Tasty Vegan Passover Recipes (Seriously!)

Jewish holiday traditions are what you might sometimes call, “a pain in the tuchus”. They require a large investment of time—mainly for food preparation—and then of course there’s the kvetching of your relatives over some sort of mishigas (that may or may not be related to tuchus pains).

Passover is among the biggest Jewish food holidays. To commemorate slaves freed from Egypt (circa 1300 BCE) there are large meals with lots of commemorative meaning. In between the invisible ghost and hidden matzos (don’t ask!), there are certain foods eaten on the Seder plate such as bitter herbs, eggs and wine, and certain ones avoided like yeasted/leavened bread, rice, corn, soy and peanuts.

And if you’re vegan, you could be eating much less! That is, unless you prepare some of these tasty vegan Passover recipes.

Only one person can do justice to vegan matzo ball soup: the incomparable Isa Chandra Moskowitz. Her recipe is here, and it does call for tofu. Some Jews are ok with eating soy during Passover, but some are not.

Charoset symbolizes the mortar used in structures built by Jewish slaves, and is almost always vegan, and always delicious.

1-2 apples, peeled and cored
1 cup walnuts, shelled
1/4 cup Kosher wine
Cinnamon and Vegan sugar, to taste

Mince the apples and the walnuts or pulse in a food processor. Moisten with the wine and season with cinnamon and sugar.

Passover Mock Chopped Liver

2 tablespoons olive oil

1 1/2 cups chopped onions

1 cup sliced mushrooms (use white, baby bella, or cremini)

2/3 cup toasted cashews

1 tablespoon lemon juice, or to taste

Salt and freshly ground pepper to taste

Sauté the onions in oil over medium-low heat, stirring frequently until nicely browned. Add mushrooms and cook until soft. Combine the onions and mushrooms with the remaining ingredients in a food processor.
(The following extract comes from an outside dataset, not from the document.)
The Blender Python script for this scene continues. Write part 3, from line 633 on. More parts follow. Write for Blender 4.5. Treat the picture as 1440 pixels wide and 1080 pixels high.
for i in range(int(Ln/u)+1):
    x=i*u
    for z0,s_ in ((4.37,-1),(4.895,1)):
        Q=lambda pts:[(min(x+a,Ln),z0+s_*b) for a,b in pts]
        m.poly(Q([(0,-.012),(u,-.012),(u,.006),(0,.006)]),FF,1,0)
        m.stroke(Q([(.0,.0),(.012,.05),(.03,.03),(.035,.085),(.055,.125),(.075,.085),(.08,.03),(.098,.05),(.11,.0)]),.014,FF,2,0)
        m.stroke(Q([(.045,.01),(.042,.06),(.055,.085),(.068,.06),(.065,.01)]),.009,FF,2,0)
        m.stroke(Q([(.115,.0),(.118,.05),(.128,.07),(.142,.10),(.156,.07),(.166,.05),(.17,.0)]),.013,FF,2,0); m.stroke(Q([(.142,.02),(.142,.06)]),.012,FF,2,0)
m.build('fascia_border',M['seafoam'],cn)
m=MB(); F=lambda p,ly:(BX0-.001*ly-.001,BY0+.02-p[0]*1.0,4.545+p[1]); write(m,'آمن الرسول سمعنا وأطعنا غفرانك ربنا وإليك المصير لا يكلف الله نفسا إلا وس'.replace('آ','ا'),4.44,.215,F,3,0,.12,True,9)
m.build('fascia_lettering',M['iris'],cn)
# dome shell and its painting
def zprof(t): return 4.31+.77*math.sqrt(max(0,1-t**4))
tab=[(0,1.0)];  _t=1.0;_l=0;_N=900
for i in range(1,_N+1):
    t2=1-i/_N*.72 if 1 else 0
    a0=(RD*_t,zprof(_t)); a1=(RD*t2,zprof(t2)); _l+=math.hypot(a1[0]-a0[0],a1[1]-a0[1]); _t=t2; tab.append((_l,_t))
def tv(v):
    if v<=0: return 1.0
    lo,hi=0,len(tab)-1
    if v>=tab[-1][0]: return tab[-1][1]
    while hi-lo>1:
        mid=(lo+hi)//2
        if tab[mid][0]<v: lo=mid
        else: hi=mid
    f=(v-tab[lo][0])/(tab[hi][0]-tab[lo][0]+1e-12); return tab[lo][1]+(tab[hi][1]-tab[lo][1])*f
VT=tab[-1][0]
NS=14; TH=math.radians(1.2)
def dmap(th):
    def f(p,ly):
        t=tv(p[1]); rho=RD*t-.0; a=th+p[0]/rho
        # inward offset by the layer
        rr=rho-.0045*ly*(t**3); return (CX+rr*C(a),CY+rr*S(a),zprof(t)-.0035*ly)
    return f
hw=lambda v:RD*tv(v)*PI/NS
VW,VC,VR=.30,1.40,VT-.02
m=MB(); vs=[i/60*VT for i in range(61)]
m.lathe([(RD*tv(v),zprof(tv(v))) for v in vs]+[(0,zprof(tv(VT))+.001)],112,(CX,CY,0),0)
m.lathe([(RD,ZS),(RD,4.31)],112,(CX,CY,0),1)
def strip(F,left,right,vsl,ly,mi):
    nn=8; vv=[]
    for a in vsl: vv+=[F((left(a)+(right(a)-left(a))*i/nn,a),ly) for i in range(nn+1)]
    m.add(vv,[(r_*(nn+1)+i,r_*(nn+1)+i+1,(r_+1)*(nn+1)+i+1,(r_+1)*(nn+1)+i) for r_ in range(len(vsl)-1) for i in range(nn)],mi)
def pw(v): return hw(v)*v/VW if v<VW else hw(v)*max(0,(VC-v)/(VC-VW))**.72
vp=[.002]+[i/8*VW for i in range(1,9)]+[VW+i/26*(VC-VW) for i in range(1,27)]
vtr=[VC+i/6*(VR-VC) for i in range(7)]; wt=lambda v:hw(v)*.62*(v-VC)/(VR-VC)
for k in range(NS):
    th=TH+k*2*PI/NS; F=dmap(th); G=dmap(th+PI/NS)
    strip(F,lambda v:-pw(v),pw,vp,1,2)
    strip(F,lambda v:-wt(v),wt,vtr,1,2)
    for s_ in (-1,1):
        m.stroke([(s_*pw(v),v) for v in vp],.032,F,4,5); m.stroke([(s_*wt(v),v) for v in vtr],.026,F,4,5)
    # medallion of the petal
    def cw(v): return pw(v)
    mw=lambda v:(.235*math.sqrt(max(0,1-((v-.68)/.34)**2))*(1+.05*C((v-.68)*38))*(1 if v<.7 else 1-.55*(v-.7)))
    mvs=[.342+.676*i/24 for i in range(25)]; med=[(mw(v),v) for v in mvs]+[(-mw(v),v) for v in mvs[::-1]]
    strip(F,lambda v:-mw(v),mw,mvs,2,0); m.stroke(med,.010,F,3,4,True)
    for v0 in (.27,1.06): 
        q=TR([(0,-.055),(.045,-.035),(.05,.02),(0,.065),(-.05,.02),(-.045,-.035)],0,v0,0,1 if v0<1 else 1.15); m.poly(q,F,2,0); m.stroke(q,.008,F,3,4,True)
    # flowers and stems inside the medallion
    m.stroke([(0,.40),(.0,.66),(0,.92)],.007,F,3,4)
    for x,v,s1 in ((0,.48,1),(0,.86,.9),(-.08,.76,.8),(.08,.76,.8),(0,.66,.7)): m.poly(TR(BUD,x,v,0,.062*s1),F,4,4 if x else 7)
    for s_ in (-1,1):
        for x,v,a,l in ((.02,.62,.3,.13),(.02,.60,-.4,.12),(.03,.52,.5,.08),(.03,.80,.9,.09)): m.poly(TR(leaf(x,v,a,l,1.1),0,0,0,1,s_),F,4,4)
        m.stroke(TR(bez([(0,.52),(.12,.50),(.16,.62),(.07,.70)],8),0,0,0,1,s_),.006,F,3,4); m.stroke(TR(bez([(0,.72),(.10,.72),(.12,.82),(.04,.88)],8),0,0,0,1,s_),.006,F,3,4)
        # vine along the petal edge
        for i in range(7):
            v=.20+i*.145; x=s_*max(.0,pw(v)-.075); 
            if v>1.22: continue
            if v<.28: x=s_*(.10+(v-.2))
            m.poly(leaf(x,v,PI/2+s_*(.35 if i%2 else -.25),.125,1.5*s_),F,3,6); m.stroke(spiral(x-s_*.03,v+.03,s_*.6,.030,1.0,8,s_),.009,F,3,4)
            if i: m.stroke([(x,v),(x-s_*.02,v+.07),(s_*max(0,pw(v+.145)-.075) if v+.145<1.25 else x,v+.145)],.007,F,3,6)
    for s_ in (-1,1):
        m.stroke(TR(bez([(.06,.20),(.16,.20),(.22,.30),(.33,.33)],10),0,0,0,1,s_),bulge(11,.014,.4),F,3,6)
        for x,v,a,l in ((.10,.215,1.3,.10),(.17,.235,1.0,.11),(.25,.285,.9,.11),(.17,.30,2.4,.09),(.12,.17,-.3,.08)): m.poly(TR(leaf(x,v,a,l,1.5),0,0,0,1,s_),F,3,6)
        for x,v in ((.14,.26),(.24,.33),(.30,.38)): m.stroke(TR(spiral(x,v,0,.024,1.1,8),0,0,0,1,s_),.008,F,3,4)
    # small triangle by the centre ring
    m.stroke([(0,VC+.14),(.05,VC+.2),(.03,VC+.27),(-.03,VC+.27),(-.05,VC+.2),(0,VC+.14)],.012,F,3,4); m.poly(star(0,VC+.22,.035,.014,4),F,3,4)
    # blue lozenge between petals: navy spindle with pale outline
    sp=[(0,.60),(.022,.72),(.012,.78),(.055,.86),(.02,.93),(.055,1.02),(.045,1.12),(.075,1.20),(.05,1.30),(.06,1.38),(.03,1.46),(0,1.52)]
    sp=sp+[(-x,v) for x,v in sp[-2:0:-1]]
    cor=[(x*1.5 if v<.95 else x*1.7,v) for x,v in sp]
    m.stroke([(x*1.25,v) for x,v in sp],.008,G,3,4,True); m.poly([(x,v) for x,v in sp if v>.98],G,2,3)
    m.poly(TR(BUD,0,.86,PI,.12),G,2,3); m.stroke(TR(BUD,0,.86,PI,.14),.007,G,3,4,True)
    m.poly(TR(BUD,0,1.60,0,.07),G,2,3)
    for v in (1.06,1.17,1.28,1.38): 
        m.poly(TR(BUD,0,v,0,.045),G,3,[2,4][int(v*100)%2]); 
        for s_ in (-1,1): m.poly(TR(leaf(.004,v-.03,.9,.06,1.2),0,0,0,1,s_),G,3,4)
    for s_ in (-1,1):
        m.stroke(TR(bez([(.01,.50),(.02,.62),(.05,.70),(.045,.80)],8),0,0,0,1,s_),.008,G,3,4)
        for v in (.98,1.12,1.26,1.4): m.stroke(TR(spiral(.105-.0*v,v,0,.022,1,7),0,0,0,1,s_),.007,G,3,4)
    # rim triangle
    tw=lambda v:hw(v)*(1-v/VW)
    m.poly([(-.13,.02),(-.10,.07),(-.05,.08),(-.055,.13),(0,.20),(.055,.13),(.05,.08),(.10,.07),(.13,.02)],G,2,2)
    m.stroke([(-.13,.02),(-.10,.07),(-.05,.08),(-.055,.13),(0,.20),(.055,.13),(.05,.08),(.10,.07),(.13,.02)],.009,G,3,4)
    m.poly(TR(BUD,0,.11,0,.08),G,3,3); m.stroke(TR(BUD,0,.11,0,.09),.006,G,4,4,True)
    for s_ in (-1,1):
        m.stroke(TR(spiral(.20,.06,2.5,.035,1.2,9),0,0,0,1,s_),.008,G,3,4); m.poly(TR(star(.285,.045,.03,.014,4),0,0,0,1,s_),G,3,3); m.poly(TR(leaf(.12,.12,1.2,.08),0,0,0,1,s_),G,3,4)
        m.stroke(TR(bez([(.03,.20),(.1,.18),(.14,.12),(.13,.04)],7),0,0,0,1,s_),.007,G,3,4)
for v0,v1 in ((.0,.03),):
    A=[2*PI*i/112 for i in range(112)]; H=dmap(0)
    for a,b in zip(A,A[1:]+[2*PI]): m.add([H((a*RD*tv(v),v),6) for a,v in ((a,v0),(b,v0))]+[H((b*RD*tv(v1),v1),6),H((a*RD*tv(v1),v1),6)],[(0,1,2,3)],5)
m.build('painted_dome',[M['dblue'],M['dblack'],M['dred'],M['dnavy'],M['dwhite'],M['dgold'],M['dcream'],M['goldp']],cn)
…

Process until smoothly pureed, scraping down the sides as needed. Store in a jar until needed. Serve at room temperature with matzo crackers.

Zeroah is typically a roasted lamb leg, but vegans can try:

Baked Stuffed Zucchini

2 zucchinis, cut in half lengthwise

2 ribs celery, finely chopped

1 large carrot, finely chopped
4 tablespoons tomato sauce
¼ cup fresh parsley, finely chopped
1 clove garlic, chopped
2 tablespoons matzo meal

1 tablespoon olive oil

Scoop out the pulp of the zucchini halves. Heat the garlic, zucchini pulp, celery and carrot in the oil until slightly tender. Add tomato sauce and parsley. Add the matzo meal to the mixture and mix well. Stuff the mixtures into zucchini halves. Place in a baking dish with a little water on the bottom and cover with foil. Bake at 450ºF for 25-30 minutes until the zucchini shells are soft. Remove foil after 15 minutes so the top gets golden brown. (Substitutions: eggplant or portabella mushrooms for zucchini).

Carrot Tzimmes

For the carrots:

1 lb. chopped carrots
1/4 cup vegan sugar

For the pudding:

1/2 cup matzo cake meal
1/8 tsp. pepper
1 tsp. paprika
1/4 tsp. salt, heaping
1 tsp. sugar
1/4 cup safflower oil
1/2 cup water

Place carrots in a small casserole dish and sprinkle the sugar on top. Cover, and set aside for 3-4 hours or overnight in the fridge. Heat the covered dish on the stovetop over low heat for 15 minutes, until the carrots are slightly soft and liquid appears in the bottom. Mix together the dry ingredients in a separate bowl. Add the oil and water and mix well. Spread the mixture on top of the carrots, cover, and cook on the stovetop over medium-low heat, until the pudding sets. Bake, covered, at 350°F, until the pudding becomes brown around the edges, approximately 45-60 minutes.